Bulwer Lytton Collection
"It was a dark and stormy night..." Famous now, almost solely for that marvelous opening phrase (the full sentence actually goes on for half a page in it's entirety and is worthy of James or Faulkner). In his time Bulwer Lytton was considered to be the equal of Scott and Dickens. He is another example of what scholars and antiquarian booksellers well know - the melancholy destiny of all but a few of the most famous writers in every age; oblivion. I started a collection of Bulwer 30 years ago for just that reason. I wanted to form a collection of books of an author who had been
immensely
popular in his time but who was not now greatly sought after by collectors. Therefore his books would still be available, with a large variety of secondary editions and I could hopefully buy over the long term without spending a fortune. Bulwer fit that bill almost perfectly. But like all such initially sound ideas, time proved my task much more difficult. The notion of inexpensive books ended almost immediately when a prominent American colleague offered a large lot of Bulwer first editions rebound in full morocco, which I naturally had to buy. And the common part didn't last much longer. But there was enough obscure, and sometimes mystifying material to afford a lengthy and always interesting search. Bulwer's fame, such as it is now, rests largely on "The Last Days of Pompeii", and the yearly contest run by an academic in California which offers a prize for the worst imaginary beginning sentence based on "It was a dark and stormy night..." And, of course not least the appropriation by Snoopy of that famous line in his philosophical meanderings while he plans his great novel.

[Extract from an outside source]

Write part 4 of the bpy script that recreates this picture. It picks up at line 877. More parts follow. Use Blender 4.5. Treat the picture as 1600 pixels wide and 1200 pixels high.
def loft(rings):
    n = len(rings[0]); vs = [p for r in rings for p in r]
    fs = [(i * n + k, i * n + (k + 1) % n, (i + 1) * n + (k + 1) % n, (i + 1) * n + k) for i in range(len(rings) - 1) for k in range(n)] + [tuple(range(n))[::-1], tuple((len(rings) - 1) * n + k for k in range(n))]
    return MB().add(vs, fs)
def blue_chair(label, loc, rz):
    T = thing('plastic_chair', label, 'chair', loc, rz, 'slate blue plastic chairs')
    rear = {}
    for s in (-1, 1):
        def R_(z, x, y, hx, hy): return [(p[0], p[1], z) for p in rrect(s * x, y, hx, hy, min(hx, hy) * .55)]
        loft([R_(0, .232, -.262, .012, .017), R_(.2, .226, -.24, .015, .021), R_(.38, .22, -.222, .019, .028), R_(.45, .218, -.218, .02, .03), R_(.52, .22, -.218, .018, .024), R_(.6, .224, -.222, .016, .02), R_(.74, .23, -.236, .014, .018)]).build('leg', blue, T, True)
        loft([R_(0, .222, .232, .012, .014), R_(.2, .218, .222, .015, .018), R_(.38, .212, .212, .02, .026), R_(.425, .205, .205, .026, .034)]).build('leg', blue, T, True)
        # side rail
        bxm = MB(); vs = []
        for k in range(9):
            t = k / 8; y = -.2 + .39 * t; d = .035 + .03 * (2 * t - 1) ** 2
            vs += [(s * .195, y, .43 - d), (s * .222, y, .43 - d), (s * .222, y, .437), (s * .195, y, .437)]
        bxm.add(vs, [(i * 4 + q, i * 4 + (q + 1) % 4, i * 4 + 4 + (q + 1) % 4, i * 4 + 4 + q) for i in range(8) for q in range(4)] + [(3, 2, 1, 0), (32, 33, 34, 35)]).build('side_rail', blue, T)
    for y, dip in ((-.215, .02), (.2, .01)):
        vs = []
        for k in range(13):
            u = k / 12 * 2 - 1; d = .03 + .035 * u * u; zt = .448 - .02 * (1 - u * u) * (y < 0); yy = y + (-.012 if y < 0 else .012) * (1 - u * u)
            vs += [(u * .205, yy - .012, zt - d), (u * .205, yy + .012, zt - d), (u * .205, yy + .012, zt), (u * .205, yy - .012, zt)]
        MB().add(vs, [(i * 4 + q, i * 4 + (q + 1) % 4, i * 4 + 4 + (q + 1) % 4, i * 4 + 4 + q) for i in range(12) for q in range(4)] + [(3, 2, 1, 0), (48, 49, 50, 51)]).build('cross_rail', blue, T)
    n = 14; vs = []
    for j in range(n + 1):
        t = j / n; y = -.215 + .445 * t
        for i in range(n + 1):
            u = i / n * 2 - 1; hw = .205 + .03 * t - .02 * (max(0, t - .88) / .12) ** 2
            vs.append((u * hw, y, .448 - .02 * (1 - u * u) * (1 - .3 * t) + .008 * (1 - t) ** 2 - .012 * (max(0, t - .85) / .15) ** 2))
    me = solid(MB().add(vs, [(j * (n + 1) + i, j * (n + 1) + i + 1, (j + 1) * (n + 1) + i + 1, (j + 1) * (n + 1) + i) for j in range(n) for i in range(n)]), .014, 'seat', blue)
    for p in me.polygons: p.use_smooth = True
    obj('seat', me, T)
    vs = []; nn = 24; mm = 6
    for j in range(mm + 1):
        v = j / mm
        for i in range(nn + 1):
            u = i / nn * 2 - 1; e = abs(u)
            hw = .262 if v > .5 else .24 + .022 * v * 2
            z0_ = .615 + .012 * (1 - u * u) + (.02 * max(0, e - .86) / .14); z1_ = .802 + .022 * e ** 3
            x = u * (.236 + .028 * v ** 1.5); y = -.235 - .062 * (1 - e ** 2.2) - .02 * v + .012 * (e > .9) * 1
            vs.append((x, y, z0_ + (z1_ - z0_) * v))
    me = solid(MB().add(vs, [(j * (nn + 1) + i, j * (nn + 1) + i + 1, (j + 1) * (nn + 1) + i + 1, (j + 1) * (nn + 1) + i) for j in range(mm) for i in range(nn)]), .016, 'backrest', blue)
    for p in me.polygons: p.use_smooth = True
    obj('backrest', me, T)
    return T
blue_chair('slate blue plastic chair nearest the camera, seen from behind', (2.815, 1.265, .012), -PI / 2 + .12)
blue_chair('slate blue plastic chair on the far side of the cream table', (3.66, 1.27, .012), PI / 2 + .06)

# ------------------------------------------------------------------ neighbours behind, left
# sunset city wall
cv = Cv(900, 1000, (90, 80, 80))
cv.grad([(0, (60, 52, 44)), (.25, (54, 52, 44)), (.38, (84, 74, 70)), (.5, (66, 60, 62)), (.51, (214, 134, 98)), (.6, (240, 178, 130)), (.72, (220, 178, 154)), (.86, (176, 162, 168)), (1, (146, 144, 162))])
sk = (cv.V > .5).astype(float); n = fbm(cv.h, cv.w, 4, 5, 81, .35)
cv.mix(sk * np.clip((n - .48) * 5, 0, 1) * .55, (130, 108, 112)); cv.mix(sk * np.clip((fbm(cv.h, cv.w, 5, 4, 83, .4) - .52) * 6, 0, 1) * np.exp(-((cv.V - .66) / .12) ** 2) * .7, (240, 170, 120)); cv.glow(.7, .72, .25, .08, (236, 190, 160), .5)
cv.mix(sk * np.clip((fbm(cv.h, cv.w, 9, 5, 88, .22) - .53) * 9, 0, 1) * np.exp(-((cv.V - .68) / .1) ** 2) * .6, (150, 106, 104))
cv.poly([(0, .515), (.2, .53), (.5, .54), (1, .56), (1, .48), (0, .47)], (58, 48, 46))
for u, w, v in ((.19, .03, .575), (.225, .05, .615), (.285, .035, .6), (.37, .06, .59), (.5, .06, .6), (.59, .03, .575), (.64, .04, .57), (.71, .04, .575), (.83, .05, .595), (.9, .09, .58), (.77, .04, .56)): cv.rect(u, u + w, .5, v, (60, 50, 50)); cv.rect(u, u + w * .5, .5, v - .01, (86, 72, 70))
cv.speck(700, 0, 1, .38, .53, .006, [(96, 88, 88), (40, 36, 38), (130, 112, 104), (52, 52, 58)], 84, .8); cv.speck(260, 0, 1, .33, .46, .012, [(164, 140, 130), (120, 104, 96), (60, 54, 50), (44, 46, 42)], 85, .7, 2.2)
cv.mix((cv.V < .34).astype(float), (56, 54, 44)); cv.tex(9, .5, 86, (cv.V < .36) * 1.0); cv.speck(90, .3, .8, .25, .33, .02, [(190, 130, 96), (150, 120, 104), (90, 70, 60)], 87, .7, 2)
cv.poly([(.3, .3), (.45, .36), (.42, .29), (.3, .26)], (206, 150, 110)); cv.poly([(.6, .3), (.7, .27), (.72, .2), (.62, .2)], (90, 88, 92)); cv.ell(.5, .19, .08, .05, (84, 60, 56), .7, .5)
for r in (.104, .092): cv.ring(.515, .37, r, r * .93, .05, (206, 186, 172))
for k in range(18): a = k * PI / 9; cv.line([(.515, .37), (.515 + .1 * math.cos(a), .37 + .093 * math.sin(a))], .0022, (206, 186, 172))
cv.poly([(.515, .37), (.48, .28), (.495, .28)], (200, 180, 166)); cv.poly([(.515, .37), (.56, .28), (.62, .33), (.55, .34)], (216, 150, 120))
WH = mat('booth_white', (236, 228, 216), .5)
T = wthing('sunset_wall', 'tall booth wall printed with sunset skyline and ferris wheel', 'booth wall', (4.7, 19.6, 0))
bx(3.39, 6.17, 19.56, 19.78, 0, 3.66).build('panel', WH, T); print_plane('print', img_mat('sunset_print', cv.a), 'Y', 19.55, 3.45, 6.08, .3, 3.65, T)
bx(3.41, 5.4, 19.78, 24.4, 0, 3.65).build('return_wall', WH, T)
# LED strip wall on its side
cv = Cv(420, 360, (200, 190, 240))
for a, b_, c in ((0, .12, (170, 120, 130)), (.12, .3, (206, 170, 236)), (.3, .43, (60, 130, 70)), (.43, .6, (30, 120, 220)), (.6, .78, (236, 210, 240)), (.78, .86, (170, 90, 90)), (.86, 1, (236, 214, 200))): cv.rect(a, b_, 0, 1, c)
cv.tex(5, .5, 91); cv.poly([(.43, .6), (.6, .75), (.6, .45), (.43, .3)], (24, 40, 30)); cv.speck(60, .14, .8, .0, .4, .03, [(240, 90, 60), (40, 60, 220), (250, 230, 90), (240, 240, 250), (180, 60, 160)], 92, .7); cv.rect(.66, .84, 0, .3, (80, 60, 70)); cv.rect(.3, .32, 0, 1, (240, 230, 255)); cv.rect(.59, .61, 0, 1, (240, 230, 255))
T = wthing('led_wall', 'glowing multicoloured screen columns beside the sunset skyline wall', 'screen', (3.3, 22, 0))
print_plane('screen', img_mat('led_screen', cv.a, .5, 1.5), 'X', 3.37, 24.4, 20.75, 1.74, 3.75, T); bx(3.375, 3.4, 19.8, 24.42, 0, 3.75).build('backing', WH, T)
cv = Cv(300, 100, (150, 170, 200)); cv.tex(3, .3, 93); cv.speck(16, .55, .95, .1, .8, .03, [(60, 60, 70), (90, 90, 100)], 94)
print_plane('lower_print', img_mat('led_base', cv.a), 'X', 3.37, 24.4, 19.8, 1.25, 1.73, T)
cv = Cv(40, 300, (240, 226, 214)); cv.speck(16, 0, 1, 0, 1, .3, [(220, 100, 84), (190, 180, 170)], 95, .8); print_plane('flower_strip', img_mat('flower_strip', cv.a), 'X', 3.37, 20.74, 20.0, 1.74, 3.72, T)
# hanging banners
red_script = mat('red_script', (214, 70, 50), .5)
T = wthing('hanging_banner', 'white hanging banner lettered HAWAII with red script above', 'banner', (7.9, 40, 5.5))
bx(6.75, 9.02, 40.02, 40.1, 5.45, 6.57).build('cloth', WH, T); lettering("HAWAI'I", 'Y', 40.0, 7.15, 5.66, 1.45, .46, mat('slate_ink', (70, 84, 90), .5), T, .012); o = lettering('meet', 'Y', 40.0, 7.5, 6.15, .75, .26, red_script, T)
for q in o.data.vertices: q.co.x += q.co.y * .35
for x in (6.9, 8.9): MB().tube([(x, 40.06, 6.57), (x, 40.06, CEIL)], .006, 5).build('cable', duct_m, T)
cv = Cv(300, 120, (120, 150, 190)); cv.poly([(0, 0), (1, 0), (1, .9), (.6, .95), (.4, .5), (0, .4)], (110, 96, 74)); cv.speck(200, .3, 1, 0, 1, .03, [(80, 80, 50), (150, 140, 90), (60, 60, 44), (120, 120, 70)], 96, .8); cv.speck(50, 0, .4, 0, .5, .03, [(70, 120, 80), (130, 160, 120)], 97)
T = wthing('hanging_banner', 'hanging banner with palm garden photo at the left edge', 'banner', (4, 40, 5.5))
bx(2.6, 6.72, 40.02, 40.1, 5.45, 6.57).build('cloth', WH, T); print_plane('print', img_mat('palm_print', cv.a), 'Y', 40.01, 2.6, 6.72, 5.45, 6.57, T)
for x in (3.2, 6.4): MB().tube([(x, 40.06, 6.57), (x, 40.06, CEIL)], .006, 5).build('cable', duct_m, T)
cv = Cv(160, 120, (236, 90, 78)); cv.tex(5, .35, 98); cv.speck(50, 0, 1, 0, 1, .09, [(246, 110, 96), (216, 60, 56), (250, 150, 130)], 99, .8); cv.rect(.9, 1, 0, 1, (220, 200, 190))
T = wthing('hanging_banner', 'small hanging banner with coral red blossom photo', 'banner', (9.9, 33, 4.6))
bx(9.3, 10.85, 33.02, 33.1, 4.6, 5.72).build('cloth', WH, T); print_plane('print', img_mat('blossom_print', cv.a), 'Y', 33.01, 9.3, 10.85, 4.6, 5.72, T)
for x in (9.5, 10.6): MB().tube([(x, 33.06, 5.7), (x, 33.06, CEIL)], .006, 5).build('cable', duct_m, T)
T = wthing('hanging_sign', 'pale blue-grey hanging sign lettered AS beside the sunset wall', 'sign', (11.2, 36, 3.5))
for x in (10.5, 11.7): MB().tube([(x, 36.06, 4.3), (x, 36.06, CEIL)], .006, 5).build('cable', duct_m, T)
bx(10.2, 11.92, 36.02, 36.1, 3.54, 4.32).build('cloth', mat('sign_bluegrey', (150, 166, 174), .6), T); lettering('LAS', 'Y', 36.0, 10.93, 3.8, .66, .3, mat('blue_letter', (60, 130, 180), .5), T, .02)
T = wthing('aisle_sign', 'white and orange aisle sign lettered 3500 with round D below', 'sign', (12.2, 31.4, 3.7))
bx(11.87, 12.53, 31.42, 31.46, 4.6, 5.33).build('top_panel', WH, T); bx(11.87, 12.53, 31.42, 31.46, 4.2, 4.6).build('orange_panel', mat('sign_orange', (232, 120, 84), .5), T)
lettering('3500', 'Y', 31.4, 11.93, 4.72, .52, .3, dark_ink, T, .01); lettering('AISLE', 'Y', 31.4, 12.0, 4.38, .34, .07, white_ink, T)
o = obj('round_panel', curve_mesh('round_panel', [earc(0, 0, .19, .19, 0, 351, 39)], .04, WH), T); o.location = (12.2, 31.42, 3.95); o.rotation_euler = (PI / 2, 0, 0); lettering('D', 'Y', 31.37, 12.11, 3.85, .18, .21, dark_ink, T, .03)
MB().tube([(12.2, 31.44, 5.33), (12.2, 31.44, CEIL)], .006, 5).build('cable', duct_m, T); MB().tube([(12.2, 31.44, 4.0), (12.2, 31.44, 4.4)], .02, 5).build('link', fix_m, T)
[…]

Still, Bulwer is not without merit. Like many of his contemporaries who had to conform to the Victorian publishing format of three volumes, he is a bit wordy (seldom using one adjective when six can do) but one can still read him with amusement. Our collection includes books of his wife (whose divorce scandal aroused partisan passions from such persons as Byron and Harriet Beecher Stowe); his son's books, (who himself became a famous poet under the pseudonym "Owen Meredith" and is now noticed only by scholars of the period) and his brother Henry, a diplomat and historian. Bulwer Lytton's enormous fame is still reflected by the many collected editions of his books churned out in the late 19th century which are still fairly often encountered in bookstores and flea markets but many of his individual novels are not easy to come by.